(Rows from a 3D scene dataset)
>> begin

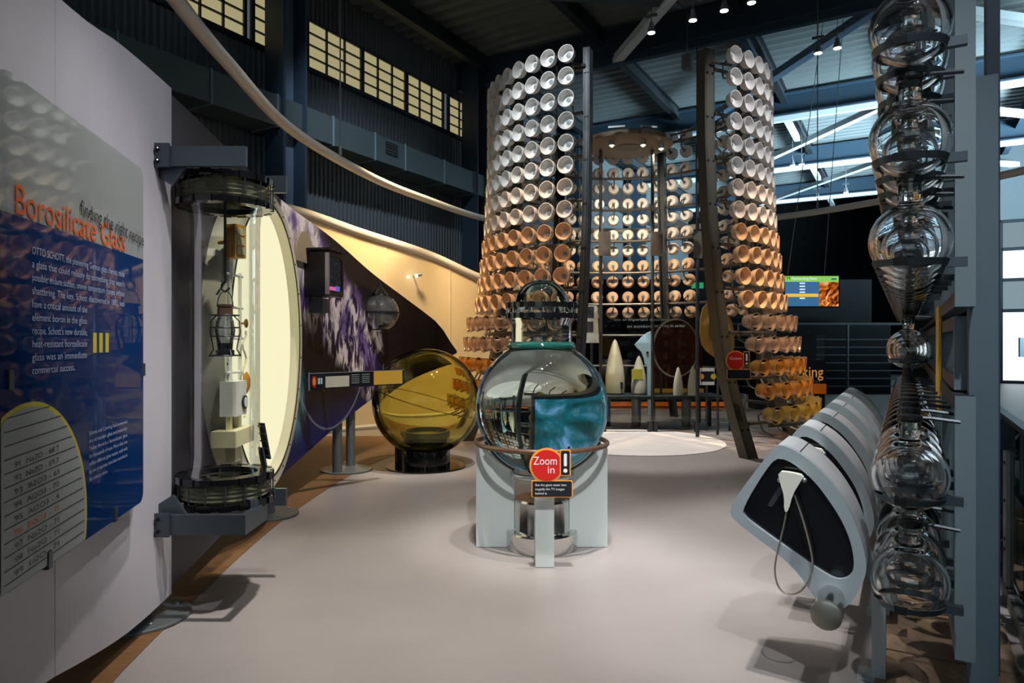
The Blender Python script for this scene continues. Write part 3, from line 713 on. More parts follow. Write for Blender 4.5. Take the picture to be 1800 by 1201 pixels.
# ------------------------------------------------------------------ glass cylinder with lantern
CX, CY = -1.645, 3.92
cyl = thing('glass_cylinder', (CX, CY, .60), 'tall clear glass cylinder clamped between two black bolted flanges', 'glass cylinder')
MB().lathe([(.205, .74), (.192, .80), (.187, .86), (.187, 2.15), (.192, 2.22), (.205, 2.28)], (CX, CY, 0), UP, 48, caps=False).build('glass_tube', 'case_glass', cyl, smooth=True, angle=180)
def flange(zc, s):
    m = MB()
    for z0, z1, r in ((.055, .085, .255), (-.085, -.055, .255)): m.lathe([(.175, zc + z0), (r, zc + z0), (r, zc + z1), (.175, zc + z1), (.175, zc + z0)], (CX, CY, 0), UP, 48, caps=False)
    for k in range(16):
        a = 2 * math.pi * k / 16; d = V(math.cos(a), math.sin(a), 0)
        for z in (.07, -.07): m.box(V(CX, CY, zc + z) + d * .252, (.022, .062, .036), (d, V(-d.y, d.x, 0), UP))
    f = m.build('flange', 'black_gloss', cyl)
    g = MB()
    for z in (-.036, -.012, .012, .036): g.lathe([(.225, zc + z - .0125), (.240, zc + z), (.225, zc + z + .0125)], (CX, CY, 0), UP, 48, caps=False)
    g.build('glass_rim', 'rim_glass', f, smooth=True)
    MB().lathe([(0, zc + s * .060), (.20, zc + s * .060), (.20, zc + s * .078), (0, zc + s * .078)], (CX, CY, 0), UP, 40).build('cover_plate', 'black_gloss', f)
    b = MB()
    for k in range(16): a = 2 * math.pi * k / 16; d = V(math.cos(a), math.sin(a), 0); b.cyl(V(CX, CY, zc - .088) + d * .258, V(CX, CY, zc + .088) + d * .258, .004, 6)
    b.build('clamp_bolts', 'dark_steel', f)
flange(2.345, 1); flange(.665, -1)
for nm, z in (('upper', 2.475), ('lower', .535)):
    y0, y1 = 3.60, 4.24
    b = MB().box((-1.70, y0, z), (.60, .03, .105)).build('bracket_arm', 'bracket_steel', cyl); MB().box((-1.70, y1, z), (.60, .03, .105)).build('bracket_arm', 'bracket_steel', cyl)
    if nm == 'lower': MB().box((-1.415, 3.765, z), (.03, .30, .105)).build('end_bar', 'bracket_steel', cyl)
    MB().box((-1.90, y0 - .022, z + .002), (.21, .016, .125)).build('fish_plate', 'bracket_steel', b)
    s = 1 if nm == 'lower' else -1
    MB().prism([V(-1.96, y0 + .02, z + s * .05), V(-1.73, y0 + .02, z + s * .05), V(-1.80, y0 + .02, z + s * .15), V(-1.96, y0 + .02, z + s * .05)][:3], (0, .02, 0)).build('gusset', 'bracket_steel', b)
    for dx in (-.04, .045):
        for dz in (-.03, .032): MB().lathe([(.012, 0), (.012, .012), (.007, .016)], (-1.90 + dx, y0 - .03, z + dz), V(0, -1, 0), 10).build('bolt', 'black_gloss', b)
    for i in range(2): MB().cyl((-1.86 + .09 * i, y0 + .05, z - s * .0 + s * .06), (-1.86 + .09 * i, y0 + .05, z + s * .10), .014, 8).build('bolt_head', 'bolt_steel', b)
    if nm == 'upper': continue
    for a in (35, 145, 215, 325): d = V(math.cos(R(a)), math.sin(R(a)), 0); MB().box(V(CX, CY, .60) + d * .25, (.05, .05, .06), (d, V(-d.y, d.x, 0), UP)).build('support_lug', 'bracket_steel', b)
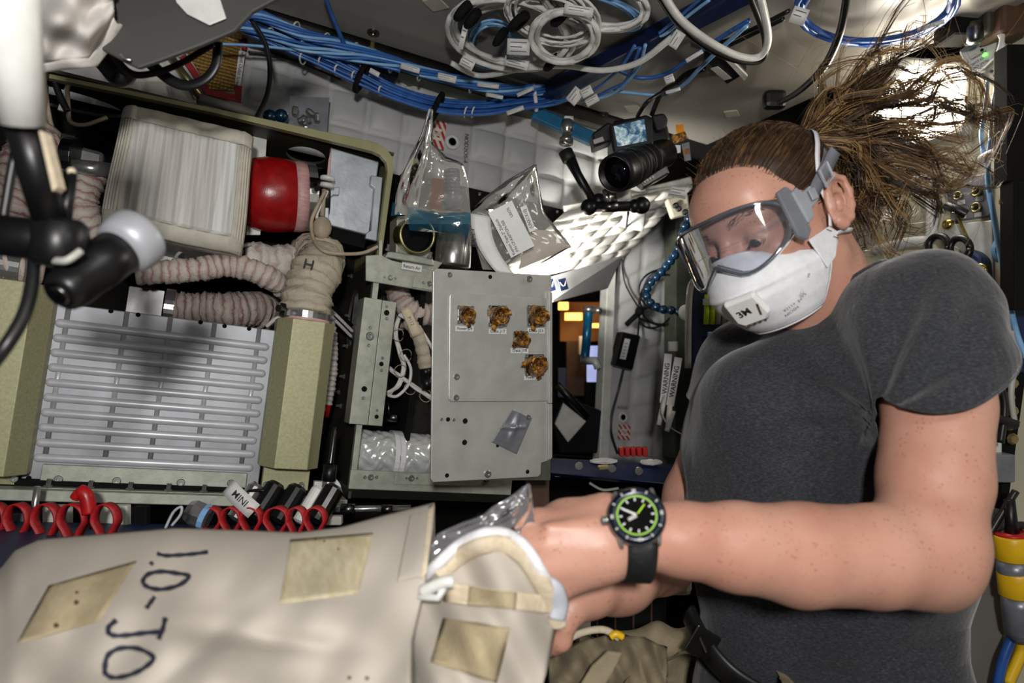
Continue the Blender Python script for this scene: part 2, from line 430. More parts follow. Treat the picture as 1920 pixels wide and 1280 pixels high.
def text_mb(txt, M, h, depth=.0006, width=None, bold=0., align='CENTER', shear=0):
    """lettering as thin raised print; M: local x along the line, z out of the surface"""
    cu = bpy.data.curves.new('txt', 'FONT'); cu.body = txt; cu.size = 1; cu.align_x = align; cu.align_y = 'CENTER'; cu.extrude = 0; cu.offset = bold; cu.shear = shear; cu.resolution_u = 3
    o = bpy.data.objects.new('txt', cu); COL.objects.link(o)
    dg = bpy.context.evaluated_depsgraph_get(); me = bpy.data.meshes.new_from_object(o.evaluated_get(dg))
    vs = np.empty(len(me.vertices) * 3); me.vertices.foreach_get('co', vs); vs = vs.reshape(-1, 3); fs = [tuple(p.vertices) for p in me.polygons]
    bpy.data.objects.remove(o); bpy.data.curves.remove(cu); bpy.data.meshes.remove(me)
    sx = sy = h / .72
    if width and len(vs): sx = width / max(1e-6, vs[:, 0].max() - vs[:, 0].min())
    mb = MB(); mb.add([M @ Vector((x * sx, y * sy, depth)) for x, y, z in vs], fs); return mb
def SL(d): return d / FPX   # metres per pixel at depth d
# screws: one shared mesh for every socket/cross head
def _screw():
    mb = MB(); mb.lathe([(.0036, 0), (.0036, .0016), (.0030, .0022), (.0016, .0022), (.0014, .0008), (1e-5, .0008)], (0, 0, 0), (0, 0, 1), 14); return mb.mesh('screw', 'steel', False)
SCREW = _screw()
def _hole():
    mb = MB(); mb.lathe([(.0030, .0003), (.0022, .0004), (1e-5, .0004)], (0, 0, 0), (0, 0, 1), 14); return mb.mesh('hole', 'black_matte', False)
HOLE = _hole()
def _stud():
    mb = MB(); mb.lathe([(.006, 0), (.006, .004), (.0035, .004), (.0035, .012), (.0025, .013), (1e-5, .013)], (0, 0, 0), (0, 0, 1), 6); return mb.mesh('bolt', 'steel', False)
BOLT = _stud()
NY = Vector((0, -1, 0))
def scr(p, parent, s=1., n=NY, me=None, name='screw'):
    return inst(name, me or SCREW, frame(p, n) @ Matrix.Scale(s, 4), parent)
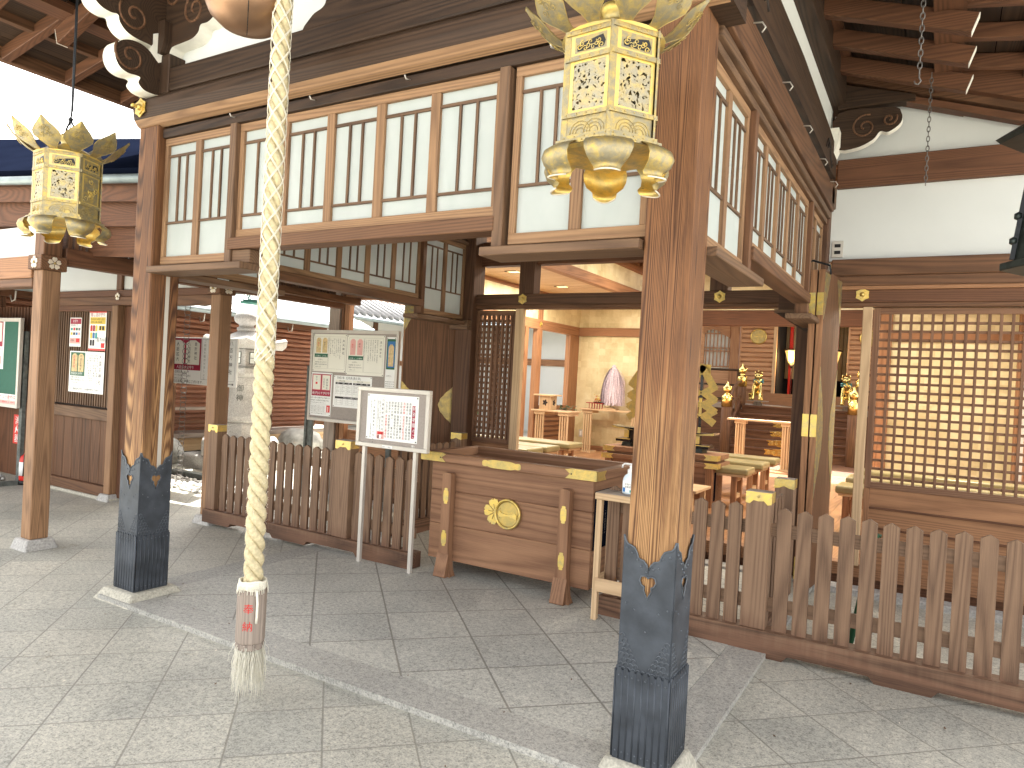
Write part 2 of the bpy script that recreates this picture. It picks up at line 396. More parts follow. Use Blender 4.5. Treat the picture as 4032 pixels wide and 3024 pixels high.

>> end

## Instructions to follow
Print once more, exactly, the lines from the one with "Continue the Blender" through the last line of the data, both ends included, without any pictures.

## Full response
Continue the Blender Python script for this scene: part 2, from line 430. More parts follow. Treat the picture as 1920 pixels wide and 1280 pixels high.
def text_mb(txt, M, h, depth=.0006, width=None, bold=0., align='CENTER', shear=0):
    """lettering as thin raised print; M: local x along the line, z out of the surface"""
    cu = bpy.data.curves.new('txt', 'FONT'); cu.body = txt; cu.size = 1; cu.align_x = align; cu.align_y = 'CENTER'; cu.extrude = 0; cu.offset = bold; cu.shear = shear; cu.resolution_u = 3
    o = bpy.data.objects.new('txt', cu); COL.objects.link(o)
    dg = bpy.context.evaluated_depsgraph_get(); me = bpy.data.meshes.new_from_object(o.evaluated_get(dg))
    vs = np.empty(len(me.vertices) * 3); me.vertices.foreach_get('co', vs); vs = vs.reshape(-1, 3); fs = [tuple(p.vertices) for p in me.polygons]
    bpy.data.objects.remove(o); bpy.data.curves.remove(cu); bpy.data.meshes.remove(me)
    sx = sy = h / .72
    if width and len(vs): sx = width / max(1e-6, vs[:, 0].max() - vs[:, 0].min())
    mb = MB(); mb.add([M @ Vector((x * sx, y * sy, depth)) for x, y, z in vs], fs); return mb
def SL(d): return d / FPX   # metres per pixel at depth d
# screws: one shared mesh for every socket/cross head
def _screw():
    mb = MB(); mb.lathe([(.0036, 0), (.0036, .0016), (.0030, .0022), (.0016, .0022), (.0014, .0008), (1e-5, .0008)], (0, 0, 0), (0, 0, 1), 14); return mb.mesh('screw', 'steel', False)
SCREW = _screw()
def _hole():
    mb = MB(); mb.lathe([(.0030, .0003), (.0022, .0004), (1e-5, .0004)], (0, 0, 0), (0, 0, 1), 14); return mb.mesh('hole', 'black_matte', False)
HOLE = _hole()
def _stud():
    mb = MB(); mb.lathe([(.006, 0), (.006, .004), (.0035, .004), (.0035, .012), (.0025, .013), (1e-5, .013)], (0, 0, 0), (0, 0, 1), 6); return mb.mesh('bolt', 'steel', False)
BOLT = _stud()
NY = Vector((0, -1, 0))
def scr(p, parent, s=1., n=NY, me=None, name='screw'):
    return inst(name, me or SCREW, frame(p, n) @ Matrix.Scale(s, 4), parent)
Write part 2 of the bpy script that recreates this picture. It picks up at line 396. More parts follow. Use Blender 4.5. Treat the picture as 4032 pixels wide and 3024 pixels high.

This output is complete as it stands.